The Germans trashed the Ghetto as thoroughly as Ground Zero. They shipped the very few they didn’t kill or burn or bury out of hand off to Treblinka (itself to end in another doomed uprising in the near future).

They literally razed the entire Ghetto to the ground.
Serious resistance ended in about a week – which is itself amazing. I urge you to remember; these were people armed with pistols who started the battle with an average of 6-7 rounds of ammunition; a few rifles with the 5 rounds in their magazines and not much more; accounts vary as to whether the Jews even started the fight with a machine gun (they may have picked a few off of dead Germans). A few stolen grenades. Molotov cocktails and a few homemade bombs. Knives, spears, clubs.
Nothing more.
Pockets of resistance held out much longer, though; the Germans declared the battle over in Mid-may, with the symbolic dynamiting of the Great Synogogue of Warsaw on May 16.
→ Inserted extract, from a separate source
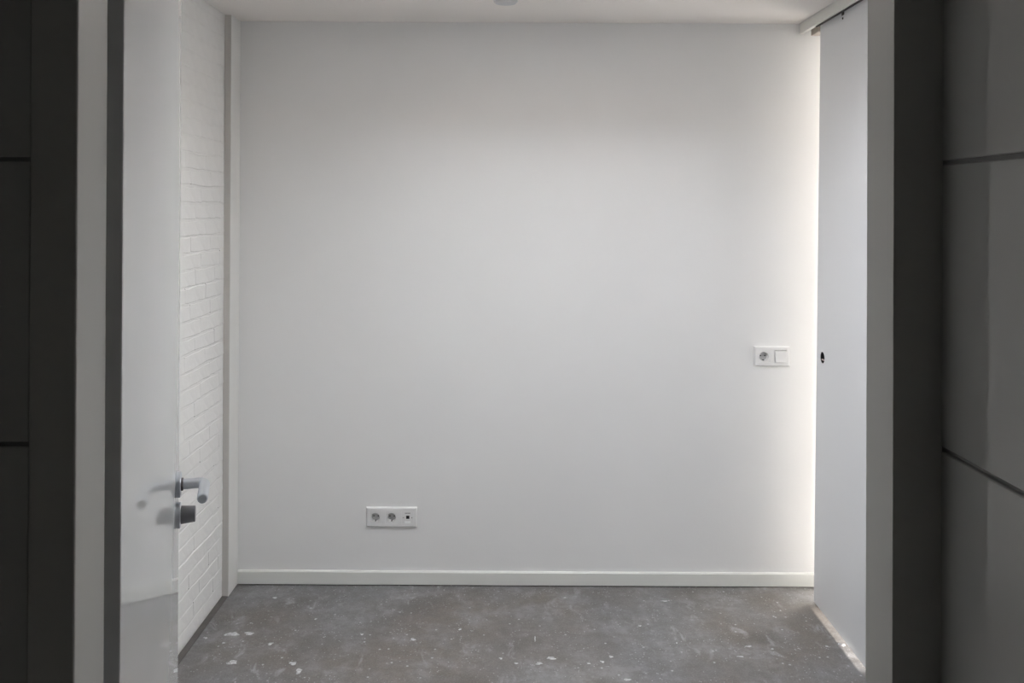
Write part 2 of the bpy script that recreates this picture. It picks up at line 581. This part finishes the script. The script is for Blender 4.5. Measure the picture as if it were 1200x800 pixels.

- The Great Synogogue of Warsaw in the 1910s.
And so the battle was over.
There were few survivors – but the few thto got away cut wide swathes. Marek Edelman, last surviving leader, passed away a few months after i wrotw the first version of this piece, back in 2009, after a life spent as an activist for freedom, including a role in the rebirth of a free Poland in 1989. Rhe handful of survivors and witnesses continue to tell their stories. But like our own World War Two generation, the Holocaust’s few survivors – and the fewer still who survived the Ghetto – are dying off.
And as they do, we should worry – justifiably – that society is going to forget about what happened; that society might forget the consequences of racism (the real kind), hatred, dminishing the humanity of ones’ enemies (or scapegoats) to try to justify all manner of inhumanities and horrors upon them. And of course, worry that some will take away the wrong lesson, as another loathsome person did fourteen years ago today.
I read the story of the Ghetto and the Uprising when I was in junior high; it probably took many more years for me to really absorb it. The lessons were these; never let this happen here. Call out the prejudice that leads to this sort of eliminationist hatred when you see it, and do it without stint or mercy. Never let society be left at the mercy of the thugs and the autocrats; it’s why we have a First and, if all else fails, a Second Amendment.
Above all, uphold humanity.
This post is adapted from one written originally four years ago.
While this blog’s comment section is the home of a lot of banter, good-natured and otherwise, my tolerance is exceptionally limited on this subject. Tread lightly, for the foot the censor shall not.